Lambda the Ultimate

A Monadic Framework for Delimited Continuations (PDF), R. Kent Dybvig, Simon Peyton Jones, Amr Sabry. TR, June 2005.

Delimited continuations are more expressive than traditional abortive continuations and they apparently seem to require a framework beyond traditional continuation-passing style (CPS). We show that this is not the case: standard CPS is sufficient to explain the common control operators for delimited continuations. We demonstrate this fact and present an implementation as a Scheme library. We then investigate a typed account of delimited continuations that makes explicit where control effects can occur. This results in a monadic framework for typed and encapsulated delimited continuations which we design and implement as a Haskell library.

A fascinating paper about delimited control. I'm very much a newbie to delimited control, but this paper has been enormously helpful - despite the title. ;)

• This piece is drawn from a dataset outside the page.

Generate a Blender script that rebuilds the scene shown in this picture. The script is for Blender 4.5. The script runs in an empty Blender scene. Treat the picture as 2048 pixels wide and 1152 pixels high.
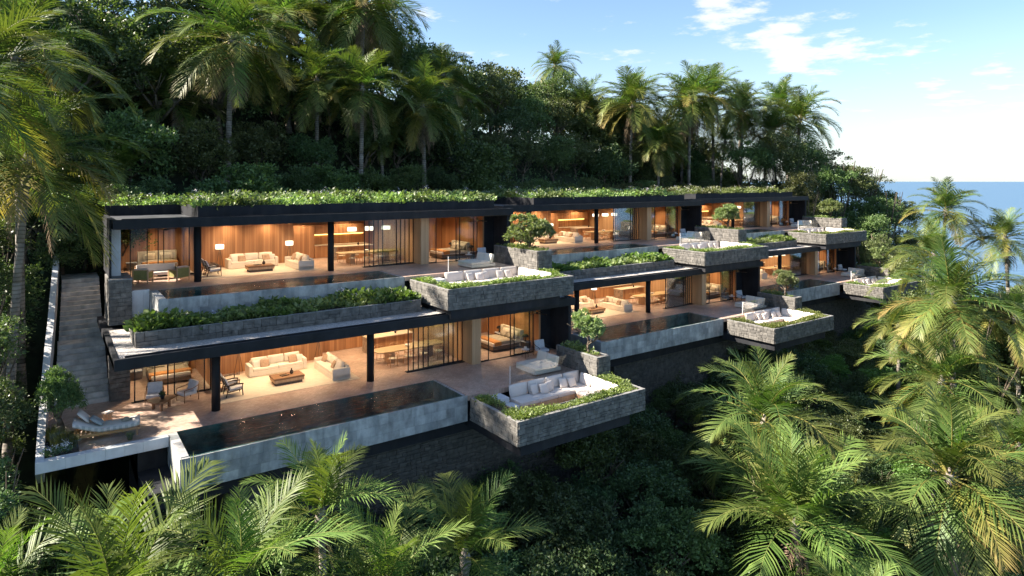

The basic idea of the paper is to represent the execution context as a sequence containing prompts (control delimiters) and the (partial) continuations between prompts. This model is formalized with an operational semantics, which was insightful even though it's the first operational semantics I've studied.

The authors then present an implementation of the model in terms of call/cc in Scheme. The basic idea here is to always perform user code after aborting to a context near the bottom of the stack, just above a call to an underflow function - this means that even though we use undelimited call/cc, we only ever capture our (small, partial) execution context. The whole execution context (the "metacontinuation") is maintained as a sequence data structure in a global variable (basically, a list containing prompts and Scheme continuations). The underflow function destructures the metacontinuation, and executes (returns to) the partial continuations stored in it. Pushing a prompt adds a delimiter to the metacontinuation, capturing a delimited continuation splits the metacontinuation at a delimiter, and composing a continuation appends to the metacontinuation.

I haven't even gotten to the later parts of the paper yet, but this model and the Scheme implementation alone is worth a look.

(The paper seems to be a reworked version of A Monadic Framework for Subcontinuations, discussed previously.)